--- SUPPLIED MATERIAL ---
====

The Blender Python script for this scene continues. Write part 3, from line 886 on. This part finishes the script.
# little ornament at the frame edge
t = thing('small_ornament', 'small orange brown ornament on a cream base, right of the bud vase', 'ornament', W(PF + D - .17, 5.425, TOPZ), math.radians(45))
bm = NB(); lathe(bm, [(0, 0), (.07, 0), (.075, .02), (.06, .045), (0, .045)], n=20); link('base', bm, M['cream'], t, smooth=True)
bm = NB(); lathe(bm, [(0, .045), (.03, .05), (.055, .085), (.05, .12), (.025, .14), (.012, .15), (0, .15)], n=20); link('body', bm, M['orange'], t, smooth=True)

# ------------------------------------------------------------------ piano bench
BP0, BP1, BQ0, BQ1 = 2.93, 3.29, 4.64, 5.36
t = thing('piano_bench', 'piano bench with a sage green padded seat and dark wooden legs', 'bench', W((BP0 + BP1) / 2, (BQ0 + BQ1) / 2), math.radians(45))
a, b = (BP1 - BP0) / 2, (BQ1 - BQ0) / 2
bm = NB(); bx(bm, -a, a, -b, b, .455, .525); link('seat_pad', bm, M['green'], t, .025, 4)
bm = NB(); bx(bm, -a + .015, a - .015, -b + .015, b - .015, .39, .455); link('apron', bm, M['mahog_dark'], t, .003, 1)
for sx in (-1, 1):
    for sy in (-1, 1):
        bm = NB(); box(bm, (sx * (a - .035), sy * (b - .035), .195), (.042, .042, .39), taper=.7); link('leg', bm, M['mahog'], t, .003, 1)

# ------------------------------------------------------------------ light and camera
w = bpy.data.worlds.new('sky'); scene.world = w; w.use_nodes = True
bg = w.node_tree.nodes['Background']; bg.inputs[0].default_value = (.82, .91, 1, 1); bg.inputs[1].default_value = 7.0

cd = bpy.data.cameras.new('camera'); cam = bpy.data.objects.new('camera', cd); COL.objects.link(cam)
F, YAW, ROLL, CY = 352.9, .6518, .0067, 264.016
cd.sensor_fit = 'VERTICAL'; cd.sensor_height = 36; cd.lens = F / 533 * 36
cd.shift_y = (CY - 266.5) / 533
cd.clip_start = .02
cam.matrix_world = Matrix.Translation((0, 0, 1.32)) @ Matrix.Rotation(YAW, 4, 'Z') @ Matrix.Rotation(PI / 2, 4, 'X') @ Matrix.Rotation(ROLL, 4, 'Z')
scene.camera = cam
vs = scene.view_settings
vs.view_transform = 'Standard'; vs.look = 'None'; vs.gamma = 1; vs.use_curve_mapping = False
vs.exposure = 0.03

====

--- WHAT YOU SHOULD DO ---
Please print exactly what appears from the first line of the data through the line with "bm = NB(); box(bm, (sx", including both of those lines and nothing past them.

--- EXERCISE RESPONSE ---
The Blender Python script for this scene continues. Write part 3, from line 886 on. This part finishes the script.
# little ornament at the frame edge
t = thing('small_ornament', 'small orange brown ornament on a cream base, right of the bud vase', 'ornament', W(PF + D - .17, 5.425, TOPZ), math.radians(45))
bm = NB(); lathe(bm, [(0, 0), (.07, 0), (.075, .02), (.06, .045), (0, .045)], n=20); link('base', bm, M['cream'], t, smooth=True)
bm = NB(); lathe(bm, [(0, .045), (.03, .05), (.055, .085), (.05, .12), (.025, .14), (.012, .15), (0, .15)], n=20); link('body', bm, M['orange'], t, smooth=True)

# ------------------------------------------------------------------ piano bench
BP0, BP1, BQ0, BQ1 = 2.93, 3.29, 4.64, 5.36
t = thing('piano_bench', 'piano bench with a sage green padded seat and dark wooden legs', 'bench', W((BP0 + BP1) / 2, (BQ0 + BQ1) / 2), math.radians(45))
a, b = (BP1 - BP0) / 2, (BQ1 - BQ0) / 2
bm = NB(); bx(bm, -a, a, -b, b, .455, .525); link('seat_pad', bm, M['green'], t, .025, 4)
bm = NB(); bx(bm, -a + .015, a - .015, -b + .015, b - .015, .39, .455); link('apron', bm, M['mahog_dark'], t, .003, 1)
for sx in (-1, 1):
    for sy in (-1, 1):
        bm = NB(); box(bm, (sx * (a - .035), sy * (b - .035), .195), (.042, .042, .39), taper=.7); link('leg', bm, M['mahog'], t, .003, 1)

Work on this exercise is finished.